___ Dataset records ___

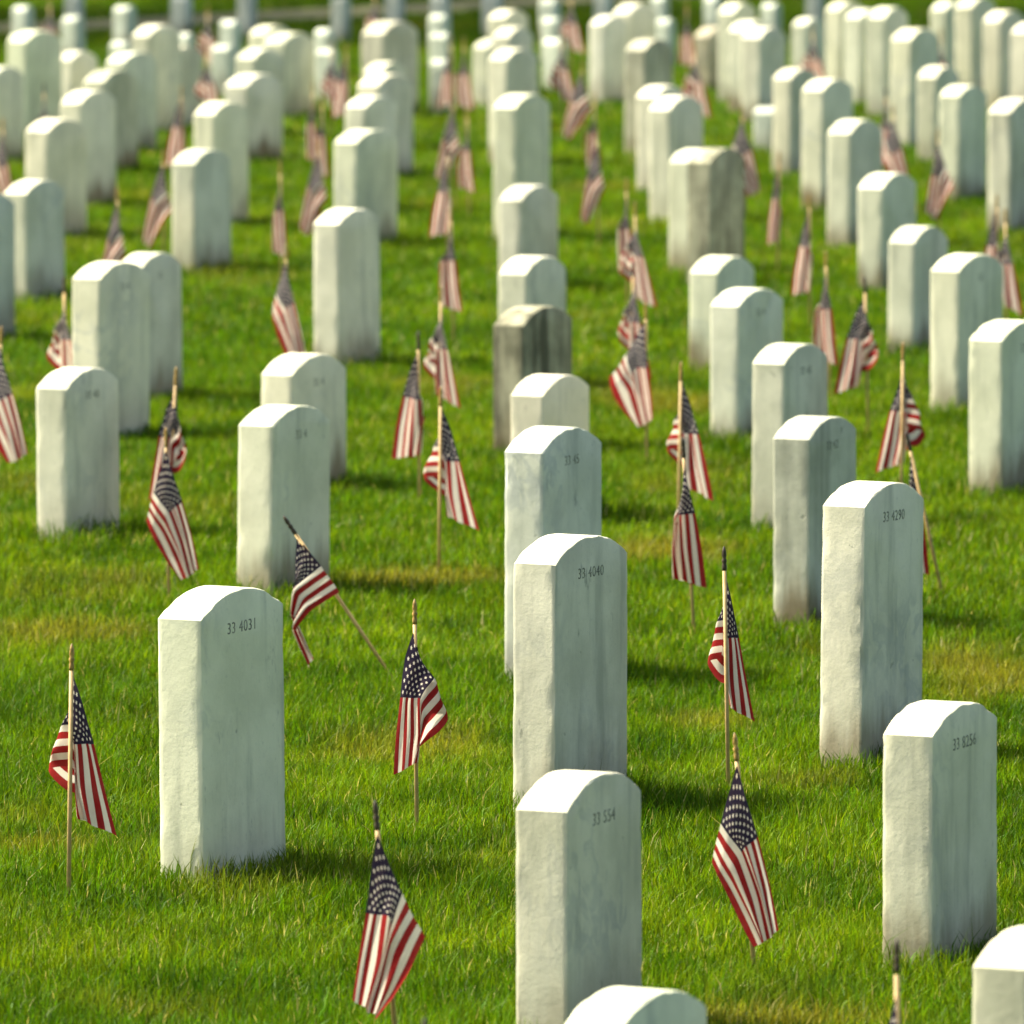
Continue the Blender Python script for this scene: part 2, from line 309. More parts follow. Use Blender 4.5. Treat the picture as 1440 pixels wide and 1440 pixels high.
ST = [
 # xl, xr, ytop, ybase, label, options
 (782, 1003, 1392, 1768, 'nearest headstone, only its rounded white top rising out of the bottom edge right of centre', {}),
 (1357, 1566, 1305, 1680, 'headstone cut off by the bottom right corner, its dim narrow side facing left', {'wea': .25}),
 (720, 911, 1085, 1452, 'grey-streaked marble headstone at the bottom centre, standing before the stone numbered 33 4040', {'txt': '33 554', 'wea': .13}),
 (1233, 1414, 987, 1345, 'pale headstone numbered 33 8256 at the lower right, brown stain down its narrow side', {'txt': '33 8256', 'wea': .04}),
 (722, 882, 752, 1130, 'headstone numbered 33 4040 in the centre column, its narrow side mottled yellow grey', {'txt': '33 4040', 'wea': .16}),
 (228, 399, 825, 1226, 'pale headstone numbered 33 4031 at the lower left with dark grass blades at its foot', {'txt': '33 4031', 'wea': .02}),
 (1148, 1303, 678, 1063, 'tall white headstone numbered 33 4290 with a chip on its near corner edge', {'txt': '33 4290', 'chip': (0.225, 0.035, 0.012), 'wea': .0}),
 (707, 850, 600, 950, 'smooth bluish grey headstone with grey veins right behind the stone numbered 33 4040', {'txt': '33 45', 'tint': (.90, .94, 1.0), 'wea': .02}),
 (1082, 1213, 585, 872, 'lichen-spotted grey headstone just behind the tall chipped stone', {'wea': .42, 'txt': '33 42'}),
 (1053, 1170, 483, 735, 'headstone with a dark green streak down its narrow side and worn writing on its face', {'wea': .13, 'txt': '33 43', 'lines': [('M', .20, .03), ('33 4', .235, .025)]}),
 (1361, 1484, 450, 686, 'white headstone cut by the right edge at mid height', {'txt': '33 42'}),
 (332, 464, 570, 826, 'clean headstone behind the leaning flag, small dark scar low on its near edge', {'txt': '33 4', 'chip': (0.09, 0.03, 0.014)}),
 (52, 168, 517, 748, 'headstone on the left with brown dirt at its foot, in front of the overlapping pair', {'txt': '33 40', 'wea': .06}),
 (368, 486, 497, 682, 'headstone half hidden behind the one beside the leaning flag', {'txt': '33 4'}),
 (715, 834, 527, 725, 'clean white headstone between the bluish veined stone and the dark stained one', {}),
 (693, 807, 430, 628, 'dark grey headstone with black streaks down its face, in the centre column', {'wea': 1.08, 'tint': (.92, .90, .80)}),
 (698, 800, 360, 540, 'white headstone right behind the dark streaked one in the centre column', {}),
 (700, 786, 260, 402, 'short greyish headstone in the centre column, sixth from the front', {'wea': .22}),
 (692, 776, 132, 330, 'tall white headstone in the centre column, seventh from the front', {}),
 (688, 757, 68, 226, 'blurred headstone topping the centre column, first behind the seventh', {}),
 (690, 751, 38, 172, 'blurred headstone in the far centre, directly behind two aligned tops', {}),
 (684, 745, 14, 128, 'farthest headstone of the blurred centre pile, its top just under the upper edge', {}),
 (665, 720, 55, 144, 'far headstone peeping out left of the centre column pile', {'wea': .08}),
 (440, 536, 293, 508, 'tall headstone standing alone left of centre, number almost worn away', {'wea': .04}),
 (470, 558, 182, 340, 'headstone with a dark smudge on its face, behind the tall one left of centre', {'wea': .08}),
 (484, 560, 135, 292, 'headstone third from the front in the line left of centre', {}),
 (503, 580, 104, 244, 'headstone fourth from the front in the line left of centre', {}),
 (511, 574, 87, 205, 'headstone fifth from the front in the line left of centre, mostly its white top', {}),
 (507, 590, 30, 158, 'broad blurred headstone closing the line left of centre', {'wea': .25}),
 (241, 326, 210, 374, 'headstone in front of the left-hand diagonal line, faint lines of worn lettering', {'wea': .02}),
 (272, 350, 143, 312, 'second headstone of the left-hand diagonal line', {}),
 (315, 397, 104, 224, 'third headstone of the left-hand diagonal line, small dark spot on its face', {}),
 (331, 398, 68, 188, 'fourth headstone of the left-hand diagonal line', {}),
 (350, 410, 36, 150, 'left one of the two farthest stones of the left-hand diagonal line', {}),
 (370, 443, 46, 160, 'right one of the two farthest stones of the left-hand diagonal line, broad shaded face', {'wea': .15}),
 (36, 121, 167, 328, 'front headstone of the far left group, half covering the next', {}),
 (86, 163, 127, 283, 'second headstone of the far left group', {}),
 (118, 194, 98, 237, 'far left headstone with a dark grey face', {'wea': .42}),
 (150, 219, 73, 207, 'far left headstone just behind the dark-faced one', {}),
 (188, 254, 35, 181, 'tallest headstone of the far left group, bright slanting top', {}),
 (224, 284, 64, 172, 'dim headstone half hidden behind the tallest of the far left group', {'wea': .12}),
 (12, 85, 43, 190, 'blurred headstone with a bright slanting top near the upper left corner', {}),
 (80, 136, 72, 168, 'small yellowish headstone between the two bright-topped far left stones', {'wea': .05}),
 (-34, 33, 93, 225, 'blurred headstone cut by the left edge near the upper left corner', {'wea': .05}),
 (5, 91, 253, 415, 'white headstone near the left edge with a yellow-stained narrow side', {'wea': .03}),
 (-74, 20, 270, 472, 'bluish shaded headstone mostly outside the left edge', {'tint': (.85, .9, .95), 'wea': .1}),
 (101, 208, 368, 610, 'front headstone of the overlapping pair on the left', {'txt': '33 4'}),
 (163, 257, 355, 556, 'rear headstone of the overlapping pair on the left, greyer face', {'wea': .15, 'txt': '33'}),
 (965, 1065, 360, 515, 'headstone half hidden behind another right of centre, right of the line of flags', {}),
 (998, 1104, 405, 612, 'headstone right of centre with a grey stain at its foot', {'wea': .0, 'txt': '33 4'}),
 (1244, 1338, 318, 486, 'headstone with a yellowish side on the right, in front of the taller white one', {'wea': .08}),
 (1307, 1413, 357, 572, 'tall headstone near the right edge with a dirty lower side', {'wea': .05, 'txt': '33'}),
 (1204, 1293, 243, 402, 'headstone on the right between two flags, its foot brown', {}),
 (1160, 1244, 168, 340, 'headstone on the right overlapping a brighter one to its left', {'wea': .05}),
 (1125, 1202, 111, 290, 'bright headstone on the right, second of four that overlap', {}),
 (1085, 1152, 96, 240, 'greyish headstone at the left end of the four that overlap on the right', {'wea': .18}),
 (1317, 1391, 120, 276, 'bright headstone near the right edge above a flag', {}),
 (1287, 1353, 93, 218, 'headstone just behind the bright one near the right edge', {}),
 (1388, 1472, 138, 320, 'grey headstone cut by the right edge in the upper part', {'wea': .25}),
 (940, 1018, 209, 376, 'pale headstone tucked behind the dark grey one right of centre', {'wea': .15}),
 (966, 1049, 208, 395, 'dark grey headstone with rows of worn lettering right of centre', {'wea': .85, 'tint': (.96, .95, .86)}),
 (893, 966, 120, 264, 'blurred headstone behind and left of another right of centre', {}),
 (912, 991, 135, 304, 'blurred white headstone in front of two overlapping tops right of centre', {}),
 (876, 948, 55, 212, 'far headstone with a blackish face and bright top', {'wea': .45}),
 (828, 884, 22, 138, 'far slim headstone, left of a pair right of the centre column', {}),
 (860, 924, 5, 134, 'far headstone touching the upper edge, right of a pair right of the centre column', {}),
 (975, 1030, 38, 122, 'far brownish dark headstone beside brighter ones', {'wea': .55, 'tint': (1, .92, .85)}),
 (1008, 1066, 4, 138, 'far headstone at the left of three overlapping bright ones', {}),
 (1022, 1090, 29, 152, 'far headstone in the middle of three overlapping bright ones', {}),
 (1040, 1108, 38, 168, 'far headstone at the right front of three overlapping bright ones', {}),
 (1114, 1160, 25, 112, 'far small bright headstone between two dense groups', {}),
 (1160, 1216, 2, 126, 'far headstone at the left of a dense bright row near the upper edge', {}),
 (1186, 1245, 13, 140, 'far headstone in the middle of a dense bright row near the upper edge', {}),
 (1216, 1280, 10, 156, 'far headstone at the right of a dense bright row near the upper edge', {}),
 (1250, 1322, 40, 200, 'far broad headstone standing in front of the dense bright row', {}),
 (1306, 1362, 2, 128, 'far headstone near the upper right corner, left of four', {}),
 (1342, 1402, -3, 140, 'far headstone near the upper right corner, second of four', {}),
 (1382, 1443, 15, 150, 'far headstone near the upper right corner, third of four', {}),
 (1420, 1486, 32, 160, 'far headstone cut by the right edge near the upper right corner', {}),
]
for s in ST:
    kw = dict(s[5]); rr = random.Random(s[0] * 7 + s[2])
    kw.setdefault('yaw', rr.uniform(-2.2, 2.2)); kw.setdefault('lean', rr.uniform(-1.1, 1.1))
    kw['wea'] = kw.get('wea', 0) + rr.uniform(.02, .12); kw.setdefault('tint', tuple(rr.uniform(.95, 1.0) * c for c in (1, 1, rr.uniform(.95, 1))))
    headstone(*s[:5], **kw)

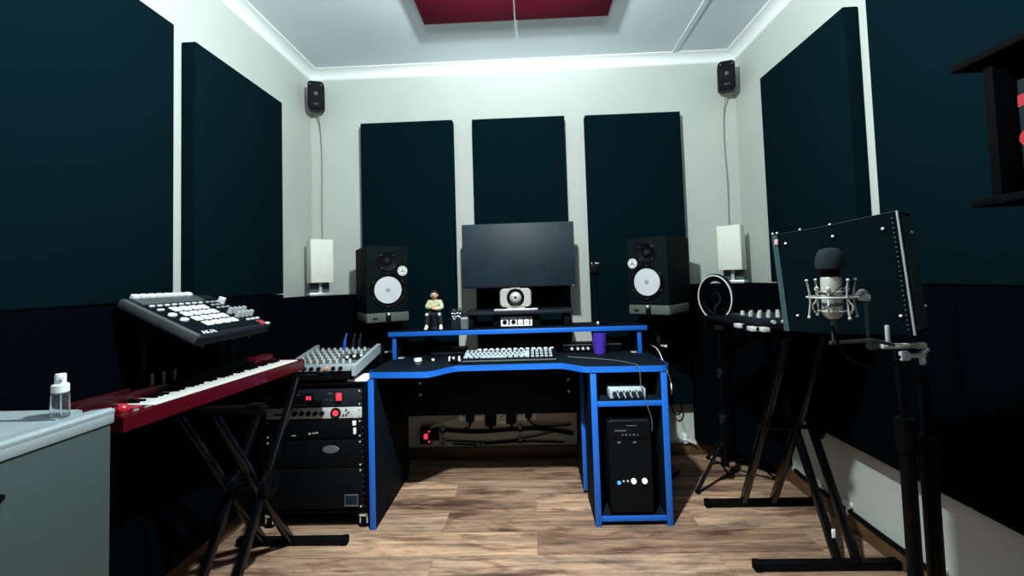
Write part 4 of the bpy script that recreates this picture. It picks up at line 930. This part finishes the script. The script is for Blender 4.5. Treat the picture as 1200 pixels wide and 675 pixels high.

___

## Directions
Find the word "picture" in the records and pull out each line that has it.

## Exercise response
Continue the Blender Python script for this scene: part 2, from line 309. More parts follow. Use Blender 4.5. Treat the picture as 1440 pixels wide and 1440 pixels high.
Write part 4 of the bpy script that recreates this picture. It picks up at line 930. This part finishes the script. The script is for Blender 4.5. Treat the picture as 1200 pixels wide and 675 pixels high.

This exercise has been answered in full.